TO DO:
Find and copy each line of the records where the string "under" shows up.
-- start GIVEN RECORDS --
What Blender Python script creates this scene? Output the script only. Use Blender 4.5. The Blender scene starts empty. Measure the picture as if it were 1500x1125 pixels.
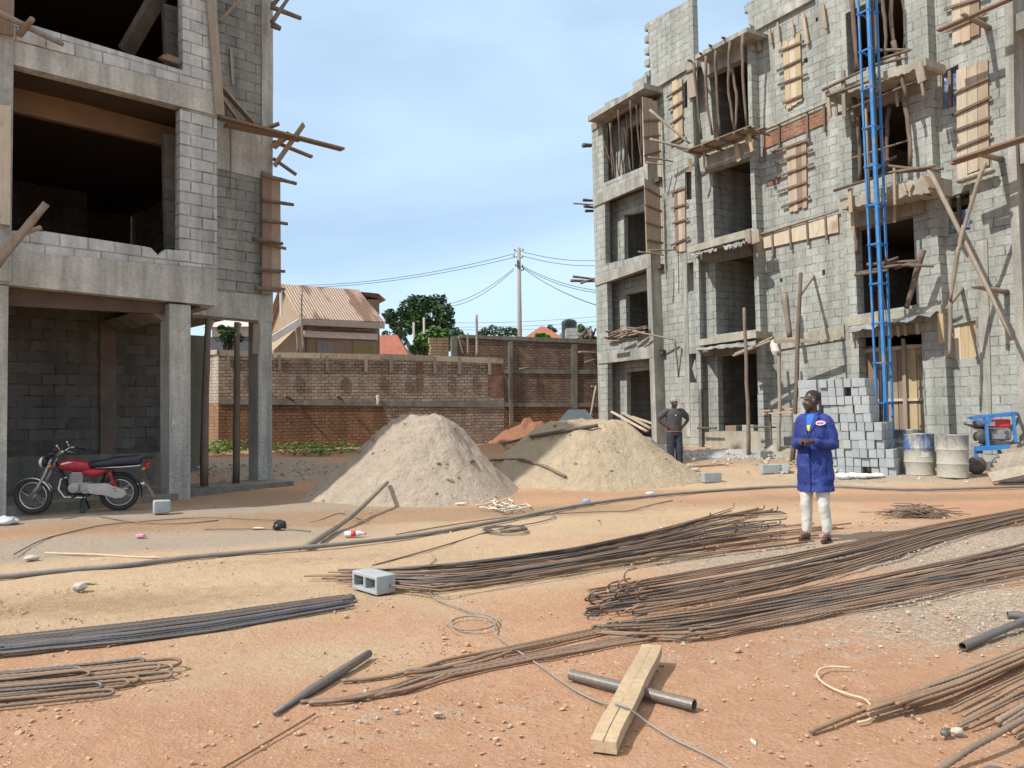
import bpy, bmesh, math, random
from mathutils import Vector, Matrix, noise
from mathutils.geometry import tessellate_polygon
random.seed(7)
C = bpy.context.scene.collection
SC = bpy.context.scene
R = math.radians
rnd = random.uniform

# ------------------------------------------------------------------ camera
F = 1150.0; CAMZ = 1.5; PITCH = R(2.216); ROLL = 0.014
_rt = Vector((1, 0, 0)); _up = Vector((0, -math.sin(PITCH), math.cos(PITCH))); _fw = Vector((0, math.cos(PITCH), math.sin(PITCH)))
CRT = _rt * math.cos(ROLL) - _up * math.sin(ROLL)
CUP = _up * math.cos(ROLL) + _rt * math.sin(ROLL)
CPOS = Vector((0, 0, CAMZ))
cam = bpy.data.cameras.new('camera'); camo = bpy.data.objects.new('camera', cam); C.objects.link(camo)
cam.sensor_width = 36; cam.lens = 36 * F / 1500; cam.clip_end = 3000; cam.clip_start = 0.05
M = Matrix((CRT, CUP, -_fw)).transposed().to_4x4(); M.translation = CPOS; camo.matrix_world = M
SC.camera = camo

def ray(px, py):
    return CRT * ((px - 750) / F) + CUP * ((562.5 - py) / F) + _fw
def gz(x, y):                                   # the yard rises gently towards the back
    t = max(0.0, min(1.0, (y - 13) / 14)); return 0.42 * t * t * (3 - 2 * t)
def G(px, py, h=0.0):                           # point of the ground (plus h) seen at a pixel of the photo
    d = ray(px, py); t = 1.0; lo, hi = 0.5, 80.0
    for _ in range(50):
        t = (lo + hi) / 2; p = CPOS + d * t
        if p.z > gz(p.x, p.y) + h: lo = t
        else: hi = t
    return CPOS + d * t
def Y(px, py, depth):                           # point at a given distance ahead
    d = ray(px, py); return CPOS + d * (depth / d.y)

class Frame:
    """upright plane: x along it, y into it, z up"""
    def __init__(s, o, u):
        s.o = Vector((o[0], o[1], 0)); s.u = Vector((u[0], u[1], 0)).normalized(); s.v = Vector((-s.u.y, s.u.x, 0))
        s.m = Matrix((s.u, s.v, Vector((0, 0, 1)))).transposed().to_4x4(); s.m.translation = s.o; s.inv = s.m.inverted()
    def at(s, px, py, d=0.0):
        r = ray(px, py); t = (d - (CPOS - s.o).dot(s.v)) / r.dot(s.v); p = CPOS + r * t
        return Vector(((p - s.o).dot(s.u), d, p.z))
    def w(s, p): return s.m @ Vector(p)
    def gnd(s, x, y): p = s.w((x, y, 0)); return gz(p.x, p.y)

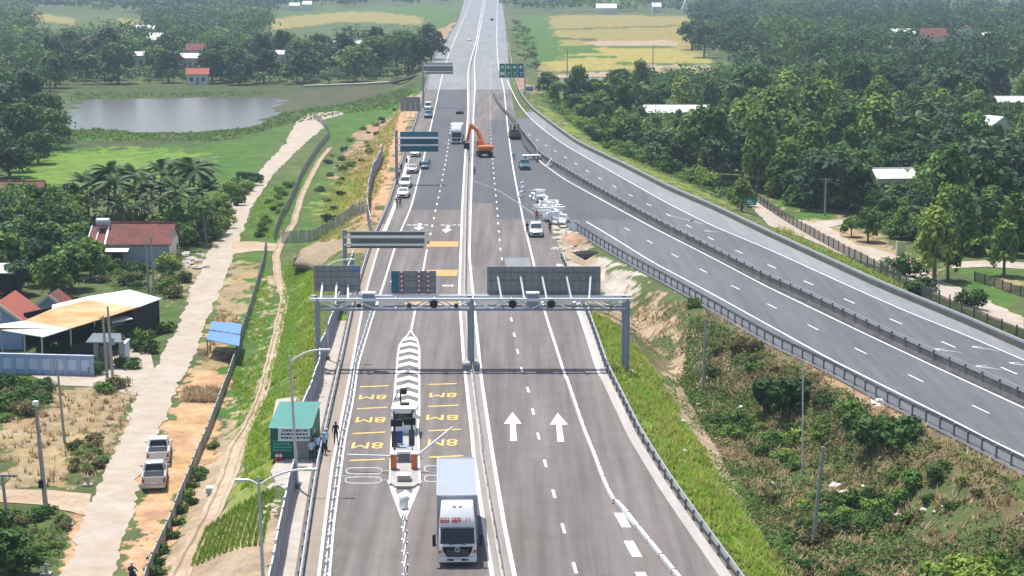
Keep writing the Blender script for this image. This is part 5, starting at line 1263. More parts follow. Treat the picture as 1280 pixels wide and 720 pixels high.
person('person in a dark shirt at the left door of the silver SUV', 659, 293, 0, .5, 'shirtdark', pose=2)
person('person in a red shirt behind the silver SUV', 671, 277, 0, .2, 'shirtred', pose=0)
person('person in dark clothes right of the silver SUV by the rubble', 687.5, 292, -.0, .2, 'shirtdark', pose=1)
# motorbike with rider at the bottom edge
v = gp(166, 735, .06); t = thing('motorbike', 'motorbike on the dirt shoulder at the bottom edge of the photo', 'motorbike', v, -.05)
for y in (-.6,.62):
    q = MB(); q.lathe([(.18,-.05),(.27,-.05),(.29,0),(.27,.05),(.18,.05)], (0,y,.29), 16, 'x'); wl = q.build('wheel', M['rubber'], t); q = MB(); q.lathe([(0,-.03),(.18,-.03),(.18,.03),(0,.03)], (0,y,.29), 10, 'x'); q.build('rim', M['silver'], wl)
q = MB(); q.sideprism([(-.75,.62),(-.3,.5),(.15,.4),(.3,.5),(.42,.85),(.3,.95),(.15,.6),(-.2,.68),(-.8,.74)], -.13, .13); q.build('body', M['darkpaint'], t, .03)
q = MB(); q.box((0,-.3,.76), (.26,.75,.1)); q.build('seat', M['black'], t, .03)
q = MB(); q.bar((0,.62,.3),(0,.42,.95),.08); q.tube([(-.33,.3,1.0),(-.1,.42,.98),(.1,.42,.98),(.33,.3,1.0)], .025, 6); q.build('handlebar', M['silver'], t)
q = MB(); q.lathe([(0,-.06),(.1,-.04),(.1,.04),(0,.06)], (0,.5,.9), 10, 'y'); q.build('headlight', M['lamp'], t)
# seated rider
J = [(0,-.25,.9),(0,-.22,1.1),(0,-.16,1.33),(0,-.12,1.46),(0,-.1,1.54),(0,-.08,1.66)]; Ej = [(0,1),(1,2),(2,3),(3,4),(4,5)]; Rj = [(.15,.12),(.13,.1),(.165,.11),(.055,.055),(.08,.09),(.075,.085)]
for sd in (-1,1):
    b = len(J); J += [(.1*sd,-.15,.86),(.19*sd,.22,.8),(.17*sd,.05,.36),(.17*sd,.2,.3),(.19*sd,-.15,1.38),(.29*sd,.02,1.15),(.3*sd,.27,1.02),(.3*sd,.33,1.02)]
    Rj += [(.095,.095),(.065,.065),(.045,.045),(.04,.03),(.062,.062),(.045,.045),(.032,.032),(.035,.025)]; Ej += [(0,b),(b,b+1),(b+1,b+2),(b+2,b+3),(2,b+4),(b+4,b+5),(b+5,b+6),(b+6,b+7)]
me = bpy.data.meshes.new('p'); me.from_pydata(J, Ej, []); o = bpy.data.objects.new('p', me); col.objects.link(o); o.modifiers.new('s', 'SKIN')
for i in range(len(J)): me.skin_vertices[0].data[i].radius = Rj[i]; me.skin_vertices[0].data[i].use_root = (i == 0)
o.modifiers.new('b', 'SUBSURF').render_levels = 1
bpy.context.view_layer.update(); m2 = bpy.data.meshes.new_from_object(o.evaluated_get(bpy.context.evaluated_depsgraph_get())); bpy.data.objects.remove(o)
for m_ in ('skin','shirtdark','trousers'): m2.materials.append(M[m_])
for p in m2.polygons:
    c = p.center; p.use_smooth = True; p.material_index = 0 if c.z > 1.44 or (abs(c.x) > .24 and c.y > .12 and c.z > .9) else 1 if c.z > .98 else 2
r = thing('person', 'person in dark clothes and a white helmet riding the motorbike at the bottom edge', 'person', v, -.05)
o = bpy.data.objects.new('body', m2); col.objects.link(o); o.parent = r
q = MB(); q.lathe([(.12,-.04),(.135,.03),(.12,.1),(.07,.15),(0,.165)], (0,-.08,1.62), 14); q.build('helmet', M['white'], r, smooth=True)
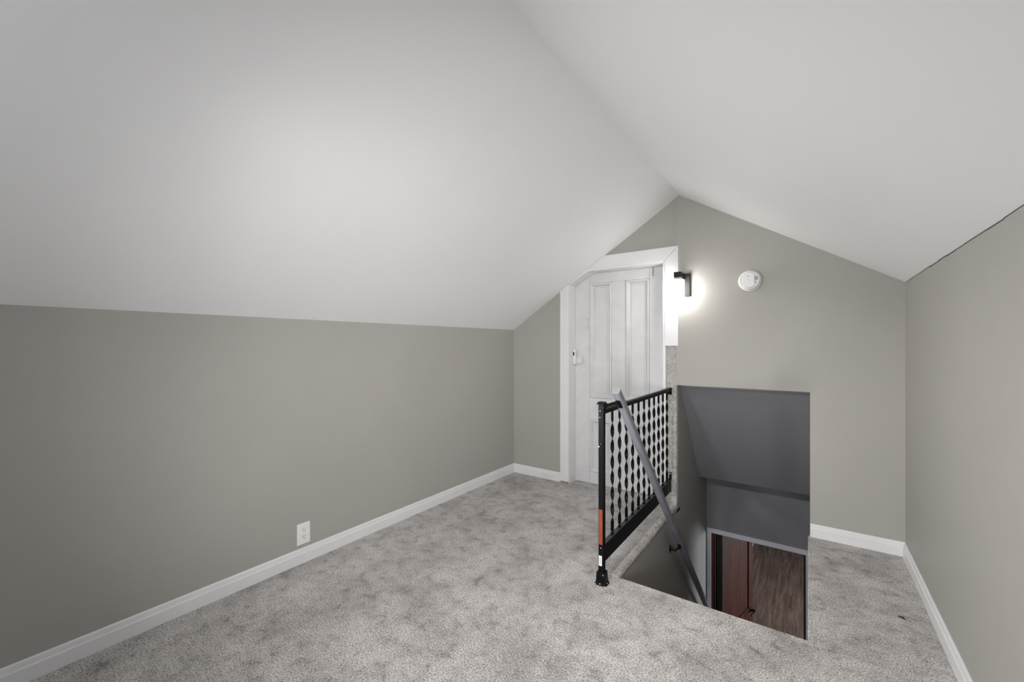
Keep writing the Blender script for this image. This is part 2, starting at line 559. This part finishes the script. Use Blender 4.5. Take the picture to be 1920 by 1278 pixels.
MB().box(-1.688, -1.667, YD - 0.006, YD, 0.015, 0.735, 0.002).build('edge_strip', M['oldwhite'], dr)
MB().box(-1.010, -1.005, YD - 0.0012, YD, 1.745, 1.8135).build('crack', M['slot'], dr)
# closet behind the door stays dark
struct('wall_closet', MB().box(-1.72, -0.86, 3.462, 3.50, -0.05, 2.2), M['wall'], 'plain wall closing the space behind the white door', 'wall')

# ------------------------------------------------------------------ stairwell
sl = MB()
sl.box(XW - 0.06, XW, YW - 0.02, YFAR + 0.1, ZLOW, -0.031)
sl.box(XW - 0.06, XW - 0.002, YB + 0.02, YFAR + 0.1, -0.03, 0.029)
sl.prism([(YB + 0.0205, 0.030), (YFAR + 0.1, 0.030), (YFAR + 0.1, 1.0), (YB + 0.0205, 1.0)], XW - 0.06, XW + 0.0025, 'x')
struct('wall_stair_left', sl, M['wall'], 'greige wall on the left side of the stairwell under the railing', 'wall')
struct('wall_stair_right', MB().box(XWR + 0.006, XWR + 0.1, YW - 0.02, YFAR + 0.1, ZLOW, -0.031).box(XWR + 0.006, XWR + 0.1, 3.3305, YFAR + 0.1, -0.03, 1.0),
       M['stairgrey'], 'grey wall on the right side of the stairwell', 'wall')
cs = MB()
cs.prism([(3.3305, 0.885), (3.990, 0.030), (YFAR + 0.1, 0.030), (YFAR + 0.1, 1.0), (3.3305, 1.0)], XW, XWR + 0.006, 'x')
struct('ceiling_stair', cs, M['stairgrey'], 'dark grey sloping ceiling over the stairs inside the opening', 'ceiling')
ws = MB()
OX0, OX1, OZ = -0.758, -0.034, -0.586
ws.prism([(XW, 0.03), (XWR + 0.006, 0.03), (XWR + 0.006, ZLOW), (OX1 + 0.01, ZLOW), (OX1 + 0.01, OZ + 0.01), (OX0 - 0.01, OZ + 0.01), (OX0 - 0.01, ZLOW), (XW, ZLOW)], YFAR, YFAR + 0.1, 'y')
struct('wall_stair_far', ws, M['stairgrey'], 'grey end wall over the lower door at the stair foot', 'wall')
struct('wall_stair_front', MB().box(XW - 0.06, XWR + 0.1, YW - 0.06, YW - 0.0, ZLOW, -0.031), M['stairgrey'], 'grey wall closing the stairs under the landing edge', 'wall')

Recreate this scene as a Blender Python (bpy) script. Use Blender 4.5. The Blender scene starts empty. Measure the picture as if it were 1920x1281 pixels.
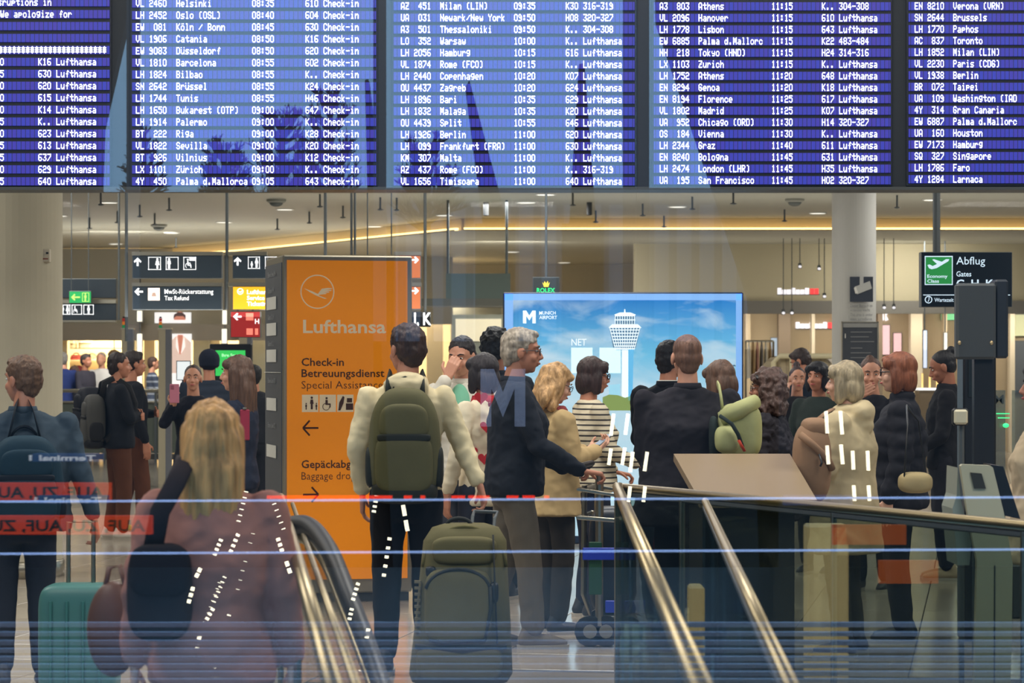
import bpy, math, random
from math import sin, cos, pi, radians as R
from mathutils import Vector as V, Matrix, noise

C = bpy.context.scene.collection
SC = bpy.context.scene
FPX = 5000.0; CZ = 1.6; YH = 687.0; XC = 960.0
def P(px, py, D):            # photograph pixel + distance -> world point
    return V(((px - XC) * D / FPX, D, CZ - (py - YH) * D / FPX))
def lin(c):
    r = []
    for v in c:
        v = v / 255.0
        r.append(v / 12.92 if v <= 0.04045 else ((v + 0.055) / 1.055) ** 2.4)
    return r

# ------------------------------------------------ camera, world, lights, exposure
cd = bpy.data.cameras.new('camera'); cam = bpy.data.objects.new('camera', cd); C.objects.link(cam)
cam.location = (0, 0, CZ); cam.rotation_euler = (pi / 2, 0, 0)
cd.lens = FPX / 1920 * 36; cd.sensor_width = 36; cd.shift_y = (YH - 640.5) / 1920
cd.clip_end = 400; cd.clip_start = 0.05
cd.dof.use_dof = True; cd.dof.focus_distance = 16.5; cd.dof.aperture_fstop = 6.3
SC.camera = cam
SC.view_settings.view_transform = 'Standard'; SC.view_settings.look = 'None'
SC.view_settings.exposure = 0.0; SC.view_settings.gamma = 1.0; SC.view_settings.use_curve_mapping = False
w = bpy.data.worlds.new('sky'); SC.world = w; w.use_nodes = True
bg = w.node_tree.nodes['Background']; bg.inputs[0].default_value = (0.26, 0.50, 0.78, 1); bg.inputs[1].default_value = 1.9
def area(name, loc, sx, sy, energy, col=(1, 0.935, 0.84), rot=(0, 0, 0)):
    l = bpy.data.lights.new(name, 'AREA'); l.shape = 'RECTANGLE'; l.size = sx; l.size_y = sy
    l.energy = energy; l.color = col
    o = bpy.data.objects.new(name, l); o.location = loc; o.rotation_euler = rot; C.objects.link(o); return o
LAMPK = 2.3
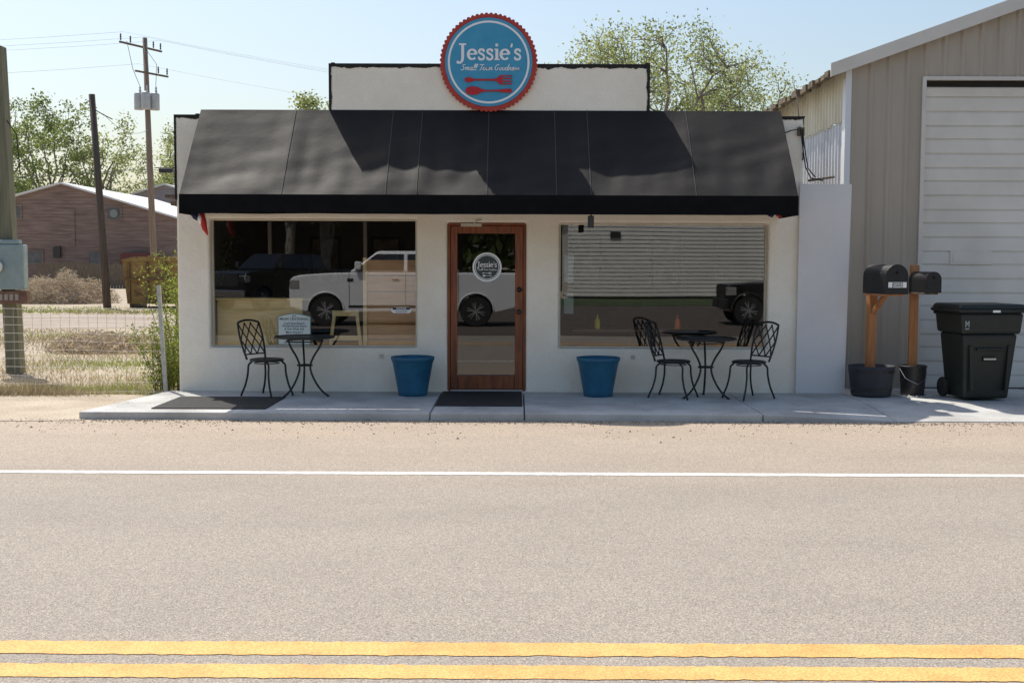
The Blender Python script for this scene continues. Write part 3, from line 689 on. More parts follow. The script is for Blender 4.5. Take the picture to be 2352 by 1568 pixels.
-- end GIVEN RECORDS --
REPLY TO THE TASK:
struct('wall_stair_left', sl, M['wall'], 'greige wall on the left side of the stairwell under the railing', 'wall')
struct('wall_stair_front', MB().box(XW - 0.06, XWR + 0.1, YW - 0.06, YW - 0.0, ZLOW, -0.031), M['stairgrey'], 'grey wall closing the stairs under the landing edge', 'wall')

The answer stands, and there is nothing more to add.